Anyway, if you feel like writing your radicalization story or the radicalization stories of others, I'm happy to read.
this was from a comment I left in a thread yesterday but I guess it works here
I said in a comment like a month ago that my family was a collection of insufferable bougie assholes. I meant that literally. Two of my close relatives were and might still be millionaires, the vast majority of their wealth earned from being ghouls for hire for corporations looking to crush any lawsuit filed against them. Not gonna name anything specific here cause I don’t wanna dox myself, but one of these involved a voice actor being fired for getting too old to voice a certain role. This actor sued, but guess what, here comes the corporate lawyers. No tactics are too dirty or underhanded for these people. They have zero empathy and are soulless ghouls. They fucking crushed that person. The only way these people could be any worse is if they were pinkertons. These people are the gears that grind any victim of capitalism that gets a little too uppity into a fine powder. The dinner table was a constant outpouring of the most ghoulish sentiment imaginable. Pure hatred and contempt for the working class. Fucking monsters, all of them.

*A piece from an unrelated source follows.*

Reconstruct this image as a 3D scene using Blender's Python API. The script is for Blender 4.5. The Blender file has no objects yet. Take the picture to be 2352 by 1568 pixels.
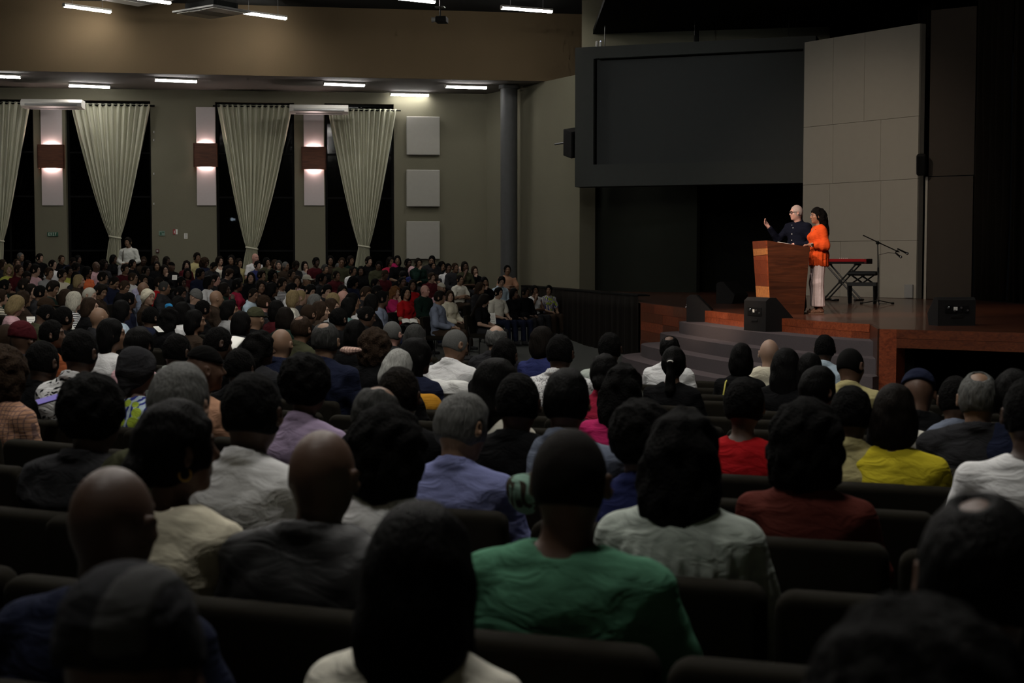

Does money just turn off basic empathy? Ironically it was being surrounded by these bourgeois ghouls and future ghoul trust fund babies at an insufferable private school (hell on earth for me. Extreme social anxiety and having basic human decency is not a great combo at these kinds of places. one kid killed himself because of the cruel hyper competitive environment.) that radicalized me. In short, having basic human decency made me a class traitor.
The thought that I could’ve ended up as one of these soulless capitalist ghouls is frightening. I know basically every other kid at my school did (fucking entrepreneurs, self made with the help of a few hundred thousand from their parents.) Even 15 year old me could think “this is bullshit. These people are fucking monsters.” I guess I was the odd one out in that I didn’t have every ounce of empathy and humanity beaten out of me. The world is so fucking cruel.
tldr my family was a collection of bourgeois capitalist pigs (literally; my uncle was a factory owner and my parents were landlords) and I was a contrarian (because I was constantly surrounded by these people) so I kinda started off just to spite them, but unlike my relatives I'm not a horrible person so it became serious.
Also another relative of mine writes anti-China op-eds for a conservative rag. Shitty people all the way down.
If it makes you feel better mao and fidel were the sons of landlords
It does, I guess. Maybe this is like the children of Marxists being capitalist ghouls but the opposite.